Exercise description:
Give a verbatim copy of the lines below, minus the pictures.

Raw data:
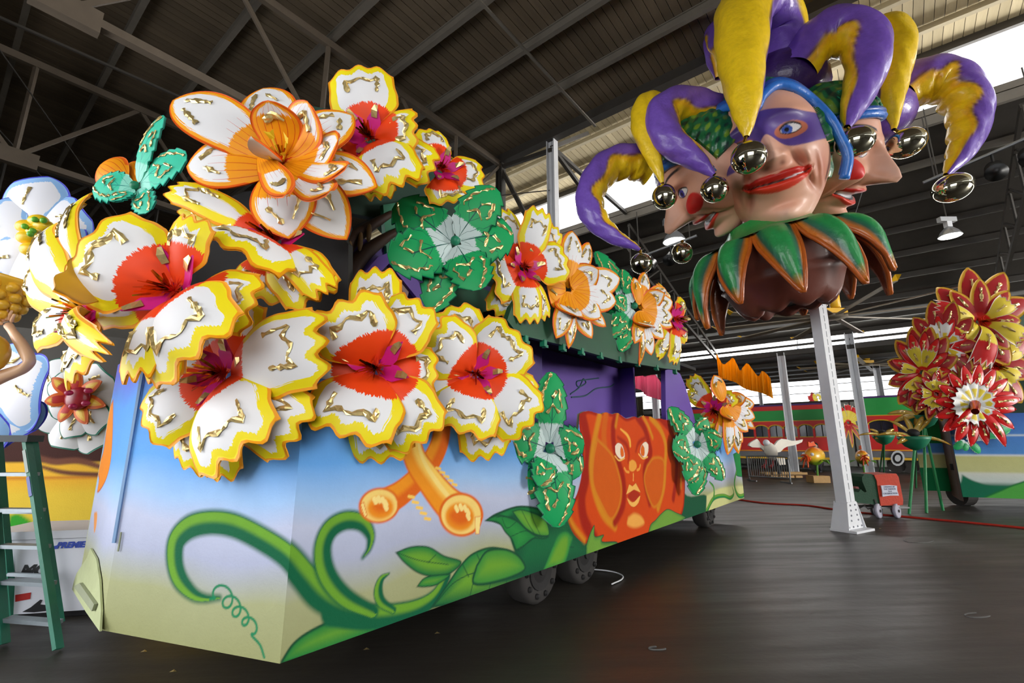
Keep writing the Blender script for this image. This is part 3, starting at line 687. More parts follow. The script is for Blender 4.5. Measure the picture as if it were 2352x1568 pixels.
# tower behind the flower heads
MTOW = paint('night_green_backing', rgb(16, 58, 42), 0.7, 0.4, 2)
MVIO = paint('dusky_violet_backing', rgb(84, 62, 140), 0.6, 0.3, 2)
tw = MB()
base = [W(2.1, -3.5), W(5.0, -3.5), W(5.0, -5.4), W(2.6, -5.6)]
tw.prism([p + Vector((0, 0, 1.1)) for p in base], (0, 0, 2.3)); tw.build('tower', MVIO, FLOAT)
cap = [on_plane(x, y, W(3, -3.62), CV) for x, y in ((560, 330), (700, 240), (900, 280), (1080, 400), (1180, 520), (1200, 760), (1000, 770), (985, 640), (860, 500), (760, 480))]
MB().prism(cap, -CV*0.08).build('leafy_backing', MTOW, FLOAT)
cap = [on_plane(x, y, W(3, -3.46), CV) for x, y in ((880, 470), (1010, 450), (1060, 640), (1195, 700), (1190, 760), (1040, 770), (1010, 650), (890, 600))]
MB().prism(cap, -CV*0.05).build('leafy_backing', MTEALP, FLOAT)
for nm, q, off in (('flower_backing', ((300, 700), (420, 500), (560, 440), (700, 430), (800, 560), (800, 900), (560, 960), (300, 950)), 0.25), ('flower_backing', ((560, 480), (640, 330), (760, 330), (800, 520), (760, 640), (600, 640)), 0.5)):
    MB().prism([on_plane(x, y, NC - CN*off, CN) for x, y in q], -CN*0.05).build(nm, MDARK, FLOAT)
# painted tree on the tower
def twp(x, y): return on_plane(x, y, W(3, -3.45), CV)
br = MB()
for P, R in ((((770, 700), (775, 620), (800, 560), (850, 520), (900, 490)), (0.1, 0.09, 0.07, 0.05, 0.03)), (((765, 700), (760, 620), (752, 560), (740, 510)), (0.1, 0.08, 0.06, 0.04)), (((785, 660), (830, 590), (880, 550), (930, 520)), (0.09, 0.07, 0.05, 0.02)), (((755, 690), (735, 600), (715, 540)), (0.07, 0.05, 0.03))):
    br.tube(catmull([twp(*p) for p in P], 5), list(np.interp(np.linspace(0, 1, 5*(len(P) - 1) + 1), np.linspace(0, 1, len(P)), R)), 8)
br.build('tree_relief', MBROWN, FLOAT, smooth=True)
hl = MB()
for (x, y) in ((772, 640), (790, 580), (815, 560), (760, 600), (835, 540), (745, 570), (778, 610)):
    hl.ball(twp(x, y) + CV*0.08, (0.025, 0.03, 0.09), 8)
hl.build('bark_streaks', MOCHRE, FLOAT, smooth=True)
MBLACK = paint('window_black', rgb(16, 14, 18), 0.7)
MB().prism([twp(x, y) + CV*0.03 for x, y in ((850, 625), (872, 600), (900, 610), (895, 640), (880, 660))], CV*0.02).build('dark_window', MBLACK, FLOAT)
MB().prism([twp(x, y) + CV*0.03 for x, y in ((898, 612), (922, 614), (936, 650), (925, 690), (905, 650))], CV*0.03).build('beige_jamb', paint('beige_jamb', rgb(150, 122, 118), 0.6), FLOAT)
MB().prism([twp(x, y) + CV*0.05 for x, y in ((770, 690), (855, 595), (880, 585), (905, 598), (985, 700), (970, 720), (880, 610), (790, 700))], CV*0.04).build('violet_gable', MPURP, FLOAT)
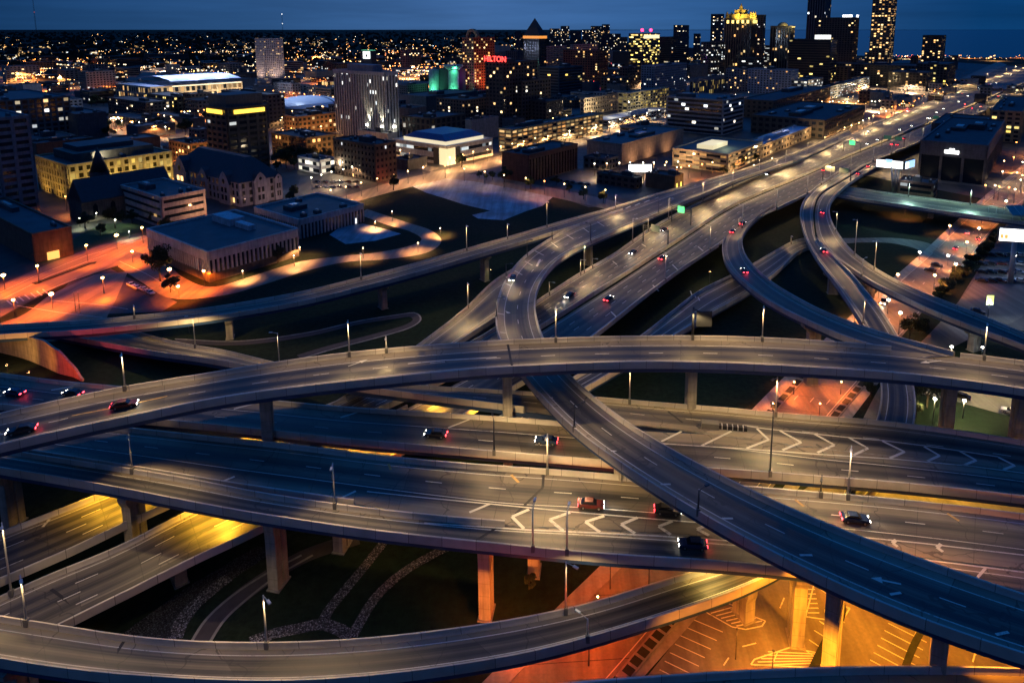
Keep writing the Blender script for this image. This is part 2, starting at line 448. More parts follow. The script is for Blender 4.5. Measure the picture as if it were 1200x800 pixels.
# ------------------------------------------------------------------ the ramps (photo pixels of the parapet tops, heights in metres)
ZA = [(-80, 24), (100, 25.5), (400, 28), (900, 28), (1100, 27), (1280, 26)]
ramp('A', 'flyover_bridge', 'highest flyover arching across the whole photo above every other road', 'bridge',
     [(-70, 501), (0, 484), (70, 468), (144, 453), (240, 437.5), (330, 423), (410, 412.5), (500, 404.5), (590, 398.5), (640, 396.5), (700, 394.5), (770, 393.5), (840, 393.7), (900, 395.5), (960, 399), (1040, 405), (1100, 411), (1150, 416.5), (1200, 422.5), (1280, 434)],
     [(-70, 537), (0, 520), (100, 497), (168, 483), (240, 468), (320, 456), (440, 442.5), (500, 436.5), (570, 430.5), (640, 426.5), (720, 423.5), (780, 423), (840, 424), (920, 427.7), (1000, 432.5), (1060, 437), (1120, 443.5), (1200, 454.5), (1280, 468)], ZA, n=150, par=(lambda u, v: u < 1046 or u > 1116, (0, 1)))
ZB = [(160, 8.2), (180, 10), (205, 12), (245, 13), (290, 15), (340, 17.5), (400, 20), (450, 21), (560, 22), (640, 22), (760, 21.5)]
ramp('B', 'flyover_bridge', 'S-curved ramp sweeping under the highest flyover then down to the bottom right corner', 'bridge',
     [(1000, 157), (940, 184), (900, 197), (866, 209), (840, 220), (800, 236), (760, 253), (700, 278), (660, 298), (641, 316), (630, 334), (626, 352), (629, 376), (637, 398), (648, 419), (665, 438), (688, 459), (714, 480.5), (746, 502.5), (772, 519), (800, 534.5), (840, 554.5), (867, 568.5), (915, 591), (969, 614), (1020, 633), (1070, 651), (1130, 672), (1200, 695), (1280, 722)],
     [(994, 152), (935, 177), (895, 191), (862, 202), (835, 210), (790, 223), (745, 239), (700, 254.5), (660, 271), (620, 295.5), (600, 316), (587, 340), (581.5, 362), (582, 380), (586, 397), (597, 416), (614, 437), (636, 463), (655, 484), (674, 502), (700, 521.5), (740, 548.5), (770, 568), (800, 587), (840, 610), (880, 632.5), (935, 660), (1000, 691), (1070, 722), (1140, 746.5), (1200, 765), (1280, 789)],
     ZB, 'v', n=240, sm=10, material=DKB, lanes=((.18, 1), (.46, 0), (.80, 1)), par=(lambda u, v: u < 930 or v > 220, lambda u, v: v > 246 or u > 905))
ZC = [(-80, 9), (160, 8), (270, 9), (450, 11), (600, 13), (740, 12.6), (840, 11.95), (905, 11)]
ramp('C', 'flyover_bridge', 'long thin ramp rising from the far left edge along the dark grass to the mainline', 'bridge',
     [(-80, 388), (0, 380.5), (100, 375.5), (160, 369.5), (240, 361), (300, 351.5), (360, 340.5), (400, 330.5), (480, 310), (540, 293), (600, 276), (640, 264), (680, 252.5), (720, 242), (760, 229), (800, 218), (837, 207.5), (870, 198), (905, 186.5)],
     [(-80, 399), (0, 391), (100, 386), (160, 380), (240, 371), (300, 361.5), (360, 351), (400, 341), (480, 320.5), (540, 303), (600, 285.5), (640, 273.5), (680, 261.5), (720, 249), (760, 235.5), (800, 222.5), (838, 211), (871, 201), (906, 189.5)], ZC, n=130, material=DK1, par=((0, 1), lambda u, v: u < 722), lanes=((.2, 1), (.8, 1)))
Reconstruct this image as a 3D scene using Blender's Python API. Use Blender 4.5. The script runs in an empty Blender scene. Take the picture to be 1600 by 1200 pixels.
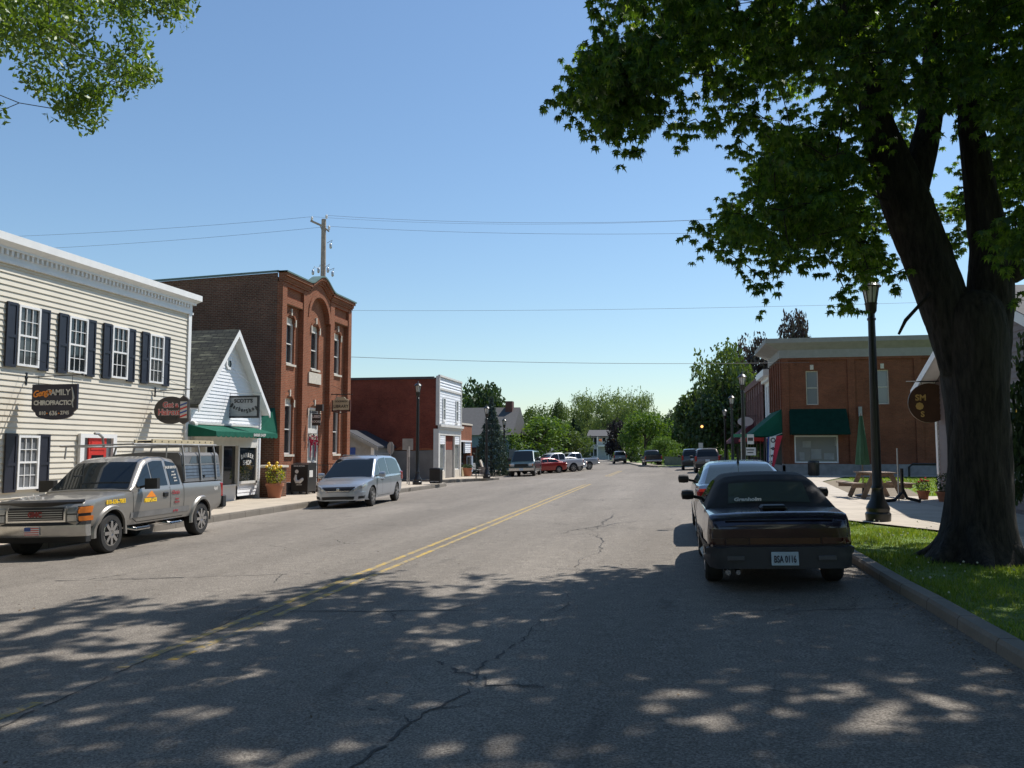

Exercise output:
Keep writing the Blender script for this image. This is part 3, starting at line 687. More parts follow. The script is for Blender 4.5. Measure the picture as if it were 2352x1568 pixels.
# tower behind the flower heads
MTOW = paint('night_green_backing', rgb(16, 58, 42), 0.7, 0.4, 2)
MVIO = paint('dusky_violet_backing', rgb(84, 62, 140), 0.6, 0.3, 2)
tw = MB()
base = [W(2.1, -3.5), W(5.0, -3.5), W(5.0, -5.4), W(2.6, -5.6)]
tw.prism([p + Vector((0, 0, 1.1)) for p in base], (0, 0, 2.3)); tw.build('tower', MVIO, FLOAT)
cap = [on_plane(x, y, W(3, -3.62), CV) for x, y in ((560, 330), (700, 240), (900, 280), (1080, 400), (1180, 520), (1200, 760), (1000, 770), (985, 640), (860, 500), (760, 480))]
MB().prism(cap, -CV*0.08).build('leafy_backing', MTOW, FLOAT)
cap = [on_plane(x, y, W(3, -3.46), CV) for x, y in ((880, 470), (1010, 450), (1060, 640), (1195, 700), (1190, 760), (1040, 770), (1010, 650), (890, 600))]
MB().prism(cap, -CV*0.05).build('leafy_backing', MTEALP, FLOAT)
for nm, q, off in (('flower_backing', ((300, 700), (420, 500), (560, 440), (700, 430), (800, 560), (800, 900), (560, 960), (300, 950)), 0.25), ('flower_backing', ((560, 480), (640, 330), (760, 330), (800, 520), (760, 640), (600, 640)), 0.5)):
    MB().prism([on_plane(x, y, NC - CN*off, CN) for x, y in q], -CN*0.05).build(nm, MDARK, FLOAT)
# painted tree on the tower
def twp(x, y): return on_plane(x, y, W(3, -3.45), CV)
br = MB()
for P, R in ((((770, 700), (775, 620), (800, 560), (850, 520), (900, 490)), (0.1, 0.09, 0.07, 0.05, 0.03)), (((765, 700), (760, 620), (752, 560), (740, 510)), (0.1, 0.08, 0.06, 0.04)), (((785, 660), (830, 590), (880, 550), (930, 520)), (0.09, 0.07, 0.05, 0.02)), (((755, 690), (735, 600), (715, 540)), (0.07, 0.05, 0.03))):
    br.tube(catmull([twp(*p) for p in P], 5), list(np.interp(np.linspace(0, 1, 5*(len(P) - 1) + 1), np.linspace(0, 1, len(P)), R)), 8)
br.build('tree_relief', MBROWN, FLOAT, smooth=True)
hl = MB()
for (x, y) in ((772, 640), (790, 580), (815, 560), (760, 600), (835, 540), (745, 570), (778, 610)):
    hl.ball(twp(x, y) + CV*0.08, (0.025, 0.03, 0.09), 8)
hl.build('bark_streaks', MOCHRE, FLOAT, smooth=True)
MBLACK = paint('window_black', rgb(16, 14, 18), 0.7)
MB().prism([twp(x, y) + CV*0.03 for x, y in ((850, 625), (872, 600), (900, 610), (895, 640), (880, 660))], CV*0.02).build('dark_window', MBLACK, FLOAT)
MB().prism([twp(x, y) + CV*0.03 for x, y in ((898, 612), (922, 614), (936, 650), (925, 690), (905, 650))], CV*0.03).build('beige_jamb', paint('beige_jamb', rgb(150, 122, 118), 0.6), FLOAT)
MB().prism([twp(x, y) + CV*0.05 for x, y in ((770, 690), (855, 595), (880, 585), (905, 598), (985, 700), (970, 720), (880, 610), (790, 700))], CV*0.04).build('violet_gable', MPURP, FLOAT)
Keep writing the Blender script for this image. This is part 2, starting at line 448. More parts follow. The script is for Blender 4.5. Measure the picture as if it were 1200x800 pixels.
# ------------------------------------------------------------------ the ramps (photo pixels of the parapet tops, heights in metres)
ZA = [(-80, 24), (100, 25.5), (400, 28), (900, 28), (1100, 27), (1280, 26)]
ramp('A', 'flyover_bridge', 'highest flyover arching across the whole photo above every other road', 'bridge',
     [(-70, 501), (0, 484), (70, 468), (144, 453), (240, 437.5), (330, 423), (410, 412.5), (500, 404.5), (590, 398.5), (640, 396.5), (700, 394.5), (770, 393.5), (840, 393.7), (900, 395.5), (960, 399), (1040, 405), (1100, 411), (1150, 416.5), (1200, 422.5), (1280, 434)],
     [(-70, 537), (0, 520), (100, 497), (168, 483), (240, 468), (320, 456), (440, 442.5), (500, 436.5), (570, 430.5), (640, 426.5), (720, 423.5), (780, 423), (840, 424), (920, 427.7), (1000, 432.5), (1060, 437), (1120, 443.5), (1200, 454.5), (1280, 468)], ZA, n=150, par=(lambda u, v: u < 1046 or u > 1116, (0, 1)))
ZB = [(160, 8.2), (180, 10), (205, 12), (245, 13), (290, 15), (340, 17.5), (400, 20), (450, 21), (560, 22), (640, 22), (760, 21.5)]
ramp('B', 'flyover_bridge', 'S-curved ramp sweeping under the highest flyover then down to the bottom right corner', 'bridge',
     [(1000, 157), (940, 184), (900, 197), (866, 209), (840, 220), (800, 236), (760, 253), (700, 278), (660, 298), (641, 316), (630, 334), (626, 352), (629, 376), (637, 398), (648, 419), (665, 438), (688, 459), (714, 480.5), (746, 502.5), (772, 519), (800, 534.5), (840, 554.5), (867, 568.5), (915, 591), (969, 614), (1020, 633), (1070, 651), (1130, 672), (1200, 695), (1280, 722)],
     [(994, 152), (935, 177), (895, 191), (862, 202), (835, 210), (790, 223), (745, 239), (700, 254.5), (660, 271), (620, 295.5), (600, 316), (587, 340), (581.5, 362), (582, 380), (586, 397), (597, 416), (614, 437), (636, 463), (655, 484), (674, 502), (700, 521.5), (740, 548.5), (770, 568), (800, 587), (840, 610), (880, 632.5), (935, 660), (1000, 691), (1070, 722), (1140, 746.5), (1200, 765), (1280, 789)],
     ZB, 'v', n=240, sm=10, material=DKB, lanes=((.18, 1), (.46, 0), (.80, 1)), par=(lambda u, v: u < 930 or v > 220, lambda u, v: v > 246 or u > 905))
ZC = [(-80, 9), (160, 8), (270, 9), (450, 11), (600, 13), (740, 12.6), (840, 11.95), (905, 11)]
ramp('C', 'flyover_bridge', 'long thin ramp rising from the far left edge along the dark grass to the mainline', 'bridge',
     [(-80, 388), (0, 380.5), (100, 375.5), (160, 369.5), (240, 361), (300, 351.5), (360, 340.5), (400, 330.5), (480, 310), (540, 293), (600, 276), (640, 264), (680, 252.5), (720, 242), (760, 229), (800, 218), (837, 207.5), (870, 198), (905, 186.5)],
     [(-80, 399), (0, 391), (100, 386), (160, 380), (240, 371), (300, 361.5), (360, 351), (400, 341), (480, 320.5), (540, 303), (600, 285.5), (640, 273.5), (680, 261.5), (720, 249), (760, 235.5), (800, 222.5), (838, 211), (871, 201), (906, 189.5)], ZC, n=130, material=DK1, par=((0, 1), lambda u, v: u < 722), lanes=((.2, 1), (.8, 1)))
Reconstruct this image as a 3D scene using Blender's Python API. Use Blender 4.5. The script runs in an empty Blender scene. Take the picture to be 1600 by 1200 pixels.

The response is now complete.